I’ve noticed that the “About me” page on this blog has so far got more views than any other. So I hope it won’t be overly narcissistic of me to wax autobiographical for a moment, and expand (in this post and the next) on the story that I tell there, of how I came to the kind of philosophy I have now.

Philosophy intrigued me a lot in high school. My first real exposure to it was in grade 9, in 1990, in a mini-course at Queen’s University offered to precocious high-school students in my home town; I came to really enjoy it in a philosophy course that my high school offered in grade 12. What appealed to me most at the time was ethics, in a conventional sense (as opposed to the expanded sense that matters to me now): explanations of why we should do what we should do. But what those courses taught me above all was that I was a committed utilitarian; everything came down to acting for the greatest happiness for the greatest number of people. Mill’s Utilitarianism was the first philosophical book I ever read in the original. It’s no coincidence that I was also a dedicated political activist at the time, participating in every left-wing cause I could get my hands on.

I started having philosophical qualms about utilitarianism soon afterwards, as I began my undergrad years studying sociology and urban geography at McGill; I couldn’t find a satisfying philosophical justification for it. I hadn’t read John Rawls at the time, but if I had, I probably would have become a worshipful devotee of his. (As I noted last time, while Rawls isn’t a utilitarian as such, and devotes much of his energy to attacking utilitarianism, the resulting worldview looks very much like utilitarianism’s: a life spent in political action to uplift the most deprived people.)

But while I saw problems with a utilitarian worldview, there wasn’t much to replace it, and during those years I remained more or less a utilitarian by default. Things really changed after graduation, when I went to work for the United Nations in Bangkok, trying to edit works that would help coordinate efforts for people with disabilities in Asia and the Pacific: a supremely utilitarian or Rawlsian job, aiming to help out millions of people in the direst of physical conditions.
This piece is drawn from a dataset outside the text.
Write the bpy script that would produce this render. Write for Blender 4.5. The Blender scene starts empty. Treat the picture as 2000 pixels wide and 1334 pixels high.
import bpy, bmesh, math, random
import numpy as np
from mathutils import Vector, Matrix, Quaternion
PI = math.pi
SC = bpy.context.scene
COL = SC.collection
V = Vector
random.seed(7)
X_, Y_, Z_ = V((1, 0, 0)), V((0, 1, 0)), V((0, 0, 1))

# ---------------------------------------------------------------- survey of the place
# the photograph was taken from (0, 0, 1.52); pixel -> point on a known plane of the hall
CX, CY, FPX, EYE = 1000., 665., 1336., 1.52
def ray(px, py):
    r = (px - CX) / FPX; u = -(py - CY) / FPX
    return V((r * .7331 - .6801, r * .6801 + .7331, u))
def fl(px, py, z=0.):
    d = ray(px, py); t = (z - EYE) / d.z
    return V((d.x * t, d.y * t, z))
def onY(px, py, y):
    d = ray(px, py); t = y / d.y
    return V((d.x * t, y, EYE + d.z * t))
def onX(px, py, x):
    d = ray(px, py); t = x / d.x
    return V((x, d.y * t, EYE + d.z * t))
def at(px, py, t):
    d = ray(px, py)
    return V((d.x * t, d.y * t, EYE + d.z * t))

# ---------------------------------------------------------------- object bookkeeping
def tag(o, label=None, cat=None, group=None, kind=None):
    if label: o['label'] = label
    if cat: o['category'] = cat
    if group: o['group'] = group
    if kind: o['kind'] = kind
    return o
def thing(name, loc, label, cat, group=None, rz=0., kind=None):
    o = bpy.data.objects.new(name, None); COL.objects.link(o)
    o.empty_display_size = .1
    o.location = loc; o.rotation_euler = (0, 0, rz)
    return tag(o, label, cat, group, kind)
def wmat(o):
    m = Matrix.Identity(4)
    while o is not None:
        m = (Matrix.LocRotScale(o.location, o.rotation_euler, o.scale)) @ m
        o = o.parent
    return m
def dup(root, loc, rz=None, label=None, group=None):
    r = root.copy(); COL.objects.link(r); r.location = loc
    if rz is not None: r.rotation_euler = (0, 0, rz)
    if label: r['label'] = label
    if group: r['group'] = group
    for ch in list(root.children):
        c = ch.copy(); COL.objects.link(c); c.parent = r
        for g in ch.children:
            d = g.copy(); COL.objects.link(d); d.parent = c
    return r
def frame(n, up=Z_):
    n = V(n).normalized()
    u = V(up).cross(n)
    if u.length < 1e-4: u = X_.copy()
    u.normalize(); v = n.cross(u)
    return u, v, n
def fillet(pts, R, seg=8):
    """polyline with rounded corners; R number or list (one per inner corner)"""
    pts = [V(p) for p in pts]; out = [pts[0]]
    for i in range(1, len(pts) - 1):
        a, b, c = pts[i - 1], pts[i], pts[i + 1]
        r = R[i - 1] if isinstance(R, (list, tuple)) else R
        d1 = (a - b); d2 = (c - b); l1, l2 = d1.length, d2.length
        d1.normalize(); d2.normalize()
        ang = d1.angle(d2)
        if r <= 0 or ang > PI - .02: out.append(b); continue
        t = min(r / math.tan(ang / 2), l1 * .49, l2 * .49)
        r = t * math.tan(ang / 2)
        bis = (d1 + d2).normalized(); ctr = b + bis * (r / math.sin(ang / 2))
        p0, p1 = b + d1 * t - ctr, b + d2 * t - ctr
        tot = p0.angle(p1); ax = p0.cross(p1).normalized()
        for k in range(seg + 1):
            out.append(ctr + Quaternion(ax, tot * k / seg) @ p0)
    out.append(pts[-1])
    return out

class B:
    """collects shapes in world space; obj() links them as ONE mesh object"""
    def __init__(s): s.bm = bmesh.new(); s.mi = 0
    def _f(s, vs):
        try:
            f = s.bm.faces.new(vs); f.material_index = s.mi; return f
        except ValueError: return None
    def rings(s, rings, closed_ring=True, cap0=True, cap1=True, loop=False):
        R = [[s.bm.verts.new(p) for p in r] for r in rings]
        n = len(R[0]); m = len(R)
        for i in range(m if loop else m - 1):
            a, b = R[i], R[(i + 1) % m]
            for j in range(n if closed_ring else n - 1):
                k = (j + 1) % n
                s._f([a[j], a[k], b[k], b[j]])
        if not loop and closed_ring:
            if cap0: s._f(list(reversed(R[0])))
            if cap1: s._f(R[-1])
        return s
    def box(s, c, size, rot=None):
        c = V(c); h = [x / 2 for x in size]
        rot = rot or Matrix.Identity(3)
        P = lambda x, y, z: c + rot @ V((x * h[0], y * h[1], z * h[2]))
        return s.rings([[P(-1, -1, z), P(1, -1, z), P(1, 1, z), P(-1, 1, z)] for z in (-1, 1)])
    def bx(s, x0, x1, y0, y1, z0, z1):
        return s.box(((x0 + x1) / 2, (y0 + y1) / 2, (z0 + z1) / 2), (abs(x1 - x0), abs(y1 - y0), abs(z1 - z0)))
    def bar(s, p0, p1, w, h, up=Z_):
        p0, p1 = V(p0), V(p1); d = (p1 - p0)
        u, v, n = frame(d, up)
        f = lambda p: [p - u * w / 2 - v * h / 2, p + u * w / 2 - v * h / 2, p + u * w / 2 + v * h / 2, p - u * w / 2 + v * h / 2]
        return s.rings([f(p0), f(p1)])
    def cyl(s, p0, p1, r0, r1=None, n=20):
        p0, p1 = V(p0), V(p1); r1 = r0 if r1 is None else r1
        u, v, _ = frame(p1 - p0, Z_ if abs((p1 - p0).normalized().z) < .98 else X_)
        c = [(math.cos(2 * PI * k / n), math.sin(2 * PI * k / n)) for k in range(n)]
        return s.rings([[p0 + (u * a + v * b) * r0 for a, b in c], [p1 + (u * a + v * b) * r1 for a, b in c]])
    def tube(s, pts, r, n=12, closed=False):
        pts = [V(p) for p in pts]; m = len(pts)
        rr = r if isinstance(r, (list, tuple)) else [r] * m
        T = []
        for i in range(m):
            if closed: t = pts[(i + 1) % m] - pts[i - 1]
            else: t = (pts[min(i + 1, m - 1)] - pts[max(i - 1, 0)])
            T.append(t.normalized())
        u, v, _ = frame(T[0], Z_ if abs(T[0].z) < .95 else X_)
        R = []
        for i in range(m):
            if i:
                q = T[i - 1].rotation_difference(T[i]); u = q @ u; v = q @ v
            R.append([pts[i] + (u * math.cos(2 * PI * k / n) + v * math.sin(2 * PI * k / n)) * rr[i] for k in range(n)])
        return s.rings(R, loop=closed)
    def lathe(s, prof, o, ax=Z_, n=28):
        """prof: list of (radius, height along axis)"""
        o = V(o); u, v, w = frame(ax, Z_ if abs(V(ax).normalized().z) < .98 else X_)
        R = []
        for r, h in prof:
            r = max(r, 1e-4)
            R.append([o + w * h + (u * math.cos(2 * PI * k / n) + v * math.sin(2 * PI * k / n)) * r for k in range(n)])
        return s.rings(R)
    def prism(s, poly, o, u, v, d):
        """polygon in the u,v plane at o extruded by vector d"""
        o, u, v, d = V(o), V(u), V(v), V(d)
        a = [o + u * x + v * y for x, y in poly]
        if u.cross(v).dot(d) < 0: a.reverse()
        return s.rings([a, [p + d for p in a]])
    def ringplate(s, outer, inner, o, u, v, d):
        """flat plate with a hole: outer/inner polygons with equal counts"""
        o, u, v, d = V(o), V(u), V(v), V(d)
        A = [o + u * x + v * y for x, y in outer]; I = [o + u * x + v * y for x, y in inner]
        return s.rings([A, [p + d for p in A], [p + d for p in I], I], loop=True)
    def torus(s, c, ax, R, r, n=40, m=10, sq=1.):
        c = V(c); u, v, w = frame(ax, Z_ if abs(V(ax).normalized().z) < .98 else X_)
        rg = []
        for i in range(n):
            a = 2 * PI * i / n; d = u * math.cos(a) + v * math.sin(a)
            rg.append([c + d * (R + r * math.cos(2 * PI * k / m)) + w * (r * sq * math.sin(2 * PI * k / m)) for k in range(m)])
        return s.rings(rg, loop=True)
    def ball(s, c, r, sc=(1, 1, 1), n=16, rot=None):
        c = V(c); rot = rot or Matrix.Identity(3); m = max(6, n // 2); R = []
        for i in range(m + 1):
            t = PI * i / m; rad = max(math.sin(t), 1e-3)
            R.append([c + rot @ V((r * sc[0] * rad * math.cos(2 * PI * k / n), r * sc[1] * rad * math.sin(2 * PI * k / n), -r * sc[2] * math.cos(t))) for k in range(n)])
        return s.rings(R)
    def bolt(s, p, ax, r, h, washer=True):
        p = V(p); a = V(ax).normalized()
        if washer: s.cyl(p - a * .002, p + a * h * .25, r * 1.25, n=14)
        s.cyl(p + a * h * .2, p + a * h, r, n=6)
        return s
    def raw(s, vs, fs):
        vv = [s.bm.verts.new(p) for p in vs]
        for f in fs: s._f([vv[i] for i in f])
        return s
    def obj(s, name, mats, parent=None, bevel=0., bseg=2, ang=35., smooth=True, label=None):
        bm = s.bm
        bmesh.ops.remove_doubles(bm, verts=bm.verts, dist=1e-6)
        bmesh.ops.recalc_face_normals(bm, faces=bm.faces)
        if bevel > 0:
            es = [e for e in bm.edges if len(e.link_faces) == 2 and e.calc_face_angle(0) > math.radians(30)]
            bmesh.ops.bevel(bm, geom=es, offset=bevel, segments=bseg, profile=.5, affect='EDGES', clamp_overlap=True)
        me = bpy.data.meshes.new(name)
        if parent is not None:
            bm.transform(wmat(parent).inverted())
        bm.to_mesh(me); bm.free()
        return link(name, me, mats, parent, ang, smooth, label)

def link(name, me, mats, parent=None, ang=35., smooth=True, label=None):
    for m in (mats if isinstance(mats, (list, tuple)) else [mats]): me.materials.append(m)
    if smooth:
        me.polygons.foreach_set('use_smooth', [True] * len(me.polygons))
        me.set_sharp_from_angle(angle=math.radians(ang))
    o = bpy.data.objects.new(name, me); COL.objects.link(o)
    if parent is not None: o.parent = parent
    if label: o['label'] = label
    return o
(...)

And I found there was that I was terribly unhappy. Small things, like paper jams on printers, drove me to desperation. I wasn’t all that much more unhappy than I’d been in the previous years, but I was noticing it more. My unhappiness posed a significant problem for a utilitarian worldview, a problem that standard critiques of utilitarianism usually don’t get at. Namely: in the name of the greatest happiness, I was trying to help ensure that all these poor and deprived people could have the kinds of opportunities I’d had in my own privileged upbringing. But what good is it do to that, if someone with all these opportunities and privilege can still end up miserable?